Wednesday, January 30, 2008

US stimulus package

Sources: AFP, Bloomberg

The U.S. House of Representatives, in conjunction with the Bush Administration, has passed an “economic stimulus package” in an attempt to jumpstart the struggling US economy. The final vote tally in the House was 385-35, with wide bipartisan support. Nevertheless, the bill is expected to face some difficulty in making it through the U.S. Senate. House Speaker Nancy Pelosi (D-CA), along with President Bush, has encouraged the Senate to pass the measure. The Senate has a counter-proposal, which may slow down the bipartisan and compromise measure that has passed through the House.

The plan is a $146 billion package, intended to jumpstart the economy. This will be done by cutting taxes and sending rebate checks to over one hundred million US taxpayers. Individuals could receive up to $600 per person, with $1,200 for couples, and $300 per child for families.

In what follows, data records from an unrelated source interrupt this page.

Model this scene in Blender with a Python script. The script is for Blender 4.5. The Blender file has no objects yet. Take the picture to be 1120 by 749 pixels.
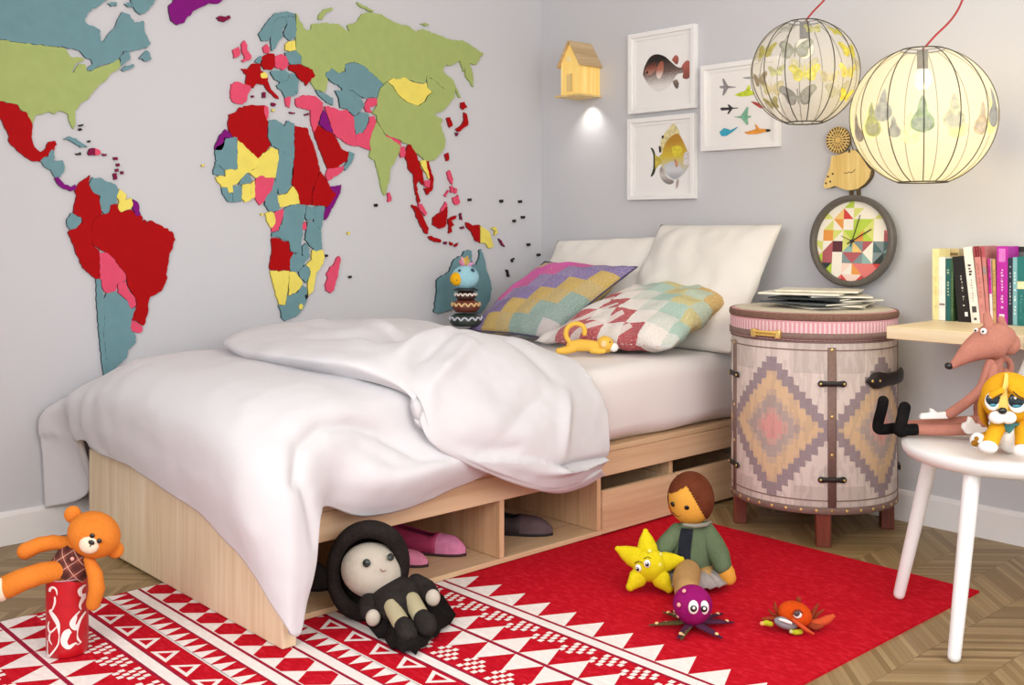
import bpy, bmesh, math, random
from mathutils import Vector, Matrix, noise
PI = math.pi
random.seed(7)
C = bpy.context.scene.collection
# ---------------------------------------------------------------- camera model (metres; corner of the room is the origin)
F, YH, H = 1166.0, 248.0, 1.05
TA = math.atan2(1270.0, F)
FW = Vector((-math.sin(TA), math.cos(TA), 0)); RT = Vector((FW.y, -FW.x, 0)); UP = Vector((0, 0, 1))
CAM = Vector((3.7251, -3.6133, H))
def ray(u, v): return FW + RT*((u-560)/F) + UP*((YH-v)/F)
def atD(u, v, d): return CAM + ray(u, v)*d
def atZ(u, v, z=0.0): r = ray(u, v); return CAM + r*((z-H)/r.z)
def atX(u, v, x=0.0): r = ray(u, v); return CAM + r*((x-CAM.x)/r.x)
def atY(u, v, y=0.0): r = ray(u, v); return CAM + r*((y-CAM.y)/r.y)

# ---------------------------------------------------------------- materials
def lin(c):
    c = c/255.0
    return c/12.92 if c <= 0.04045 else ((c+0.055)/1.055)**2.4
def rgb(h):
    return (lin(int(h[0:2], 16)), lin(int(h[2:4], 16)), lin(int(h[4:6], 16)), 1.0)
_mats = {}
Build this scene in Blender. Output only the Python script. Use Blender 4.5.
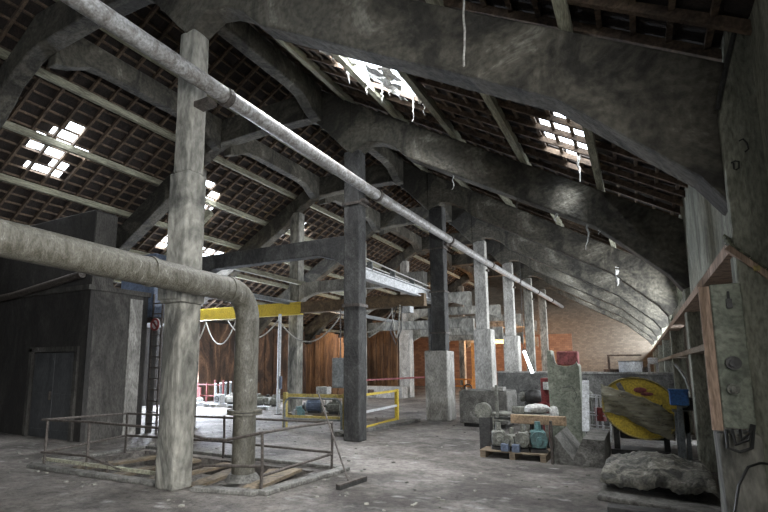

Furthermore, there are additional measures in the package to alleviate the mortgage crunch. Critics of the plan include Hillary Clinton and some Democratic lawmakers in the House. Senator Clinton would like to include additional measures for transportation projects, and Representative Jim Cooper balked at the measure because it continues to roll up debt. Moreover, other critics contend that the bill gives more tax rebates to higher income earners. Senator Harry Reid, Democratic leader in the Senate, has stated “We should not spend an extra $5 billion so I can get a rebate. Warren Buffet should not receive a rebate.”

Question: Will the tax rebate be enough to stimulate the sagging economy? How will such a bill survive in the Senate?